Thursday, May 8, 2008

Kingdom Shore- ...And All the Dogs to Shark



sample track:      Stray Bullets Singing "It's not what you say, but who you give it to" (cut down to 3 minutes)

(805/1000)
*screech* .... *screech* ...

First off, P.T. Anderson > Coen brothers. Second off,
There Will be Blood > No Country for Old Men. And even if you disagree on the first two (in which case I'm going Daniel Plainview on your ass), there can be no doubt that There Will be Blood's soundtrack pisses all over No Country for Old Men's, and the only thing more intense than those violins is Daniel Day Lewis's performance.

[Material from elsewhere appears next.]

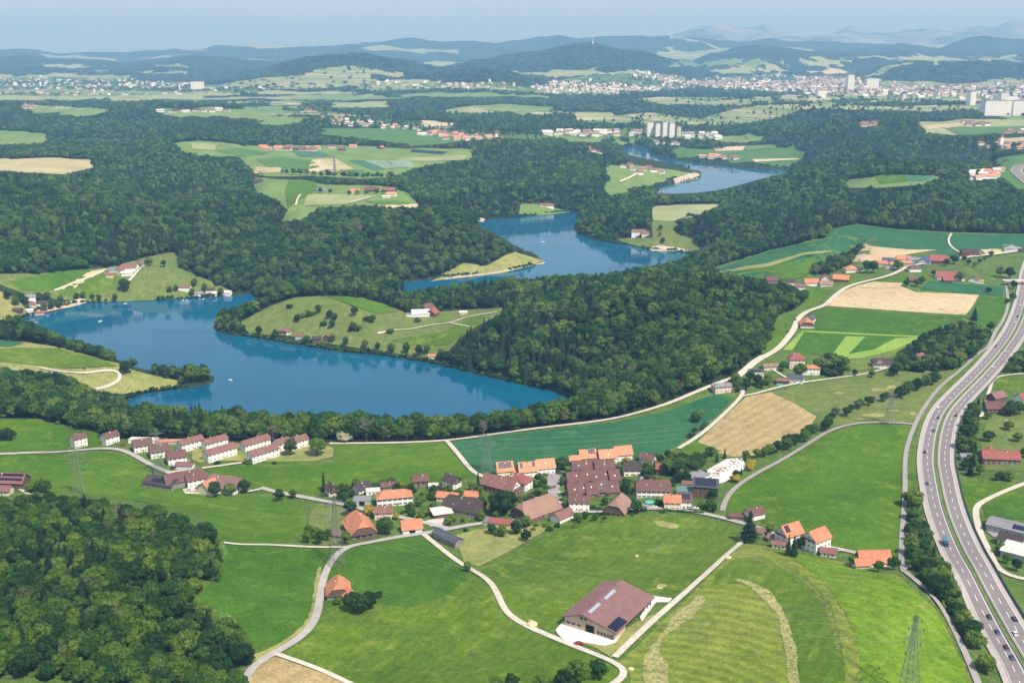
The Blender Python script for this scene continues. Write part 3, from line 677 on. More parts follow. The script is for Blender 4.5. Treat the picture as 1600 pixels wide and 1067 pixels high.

I bring all this up because Kingdom Shore's
...And All the Dogs to Shark takes the most intense ideas from Greenwood's score (which is already pretty fucking intense) and goes apeshit with them. The end result sounds like a string quartet getting pushed through a wood-chipper (that was for the Coen brothers fans). Opener "Stray Bullets Singing 'It's not what you say, but who you give it to'" is relentless with its application of aggressive and unsettling techniques. Franticly plucked violins crash violently into sweeping high pitched crescendos which in turn tumble back into awkwardly quiet plucking and bowing all in the span of fifteen seconds. The track is just under thirteen minutes long, but is as extreme and uncompromising in the last five seconds as it is in the first. Subsequent tracks vary in length but little else.

While I commend Kingdom Shore for this ceaseless ferocity, one consequence of such vehemence is that the album can be pretty difficult to handle at times. Unlike Greenwood's score, in which periods of high tension give way to release, ...And All the Dogs to Shark never eases up. Even when a track is at its most minimal, the
anticipation of a violin stab cutting into the track at any moment maintains the tension. An impressive accomplishment, but unfortunately not every listener is going to like being afraid of what's coming next on the track.

My friend Andrew said of
There Will Be Blood something like "That was one of the most impressive things I've ever seen ... but I will probably never watch it again." Kingdom Shore's latest is indeed a very impressive album, and you probably should listen to it at least once. However, for most people one listen will probably be more than enough.


3 comments:

Bill Hunter (not the actor but the dead beat dad) said...

The review though accurate makes one crucial oversight. Sometimes things need to be heard over and over, like bad impressions of Plainview.

Anonymous said...

I usually avoid this kind of music like the plague. Bloody composers and their look-at-me complexity horse shit. The Greenwood score, although I love Radiohead, was really distracting in TWBB, but there's something about this that made me listen to it over and over. The more common it gets for me, and i've been listening to it all day from the label's site (your clip of it isn't working for me very well), the more I love it. There's so much music in this little clip. I don't know how this band has taken something that I usually find so tedious and managed to make it to exciting to listen to. I feel like this when my roommate plays the Minute Men's "Double Nickels on the Dime" too.
This is incredible music.
I'll be putting some money down for this.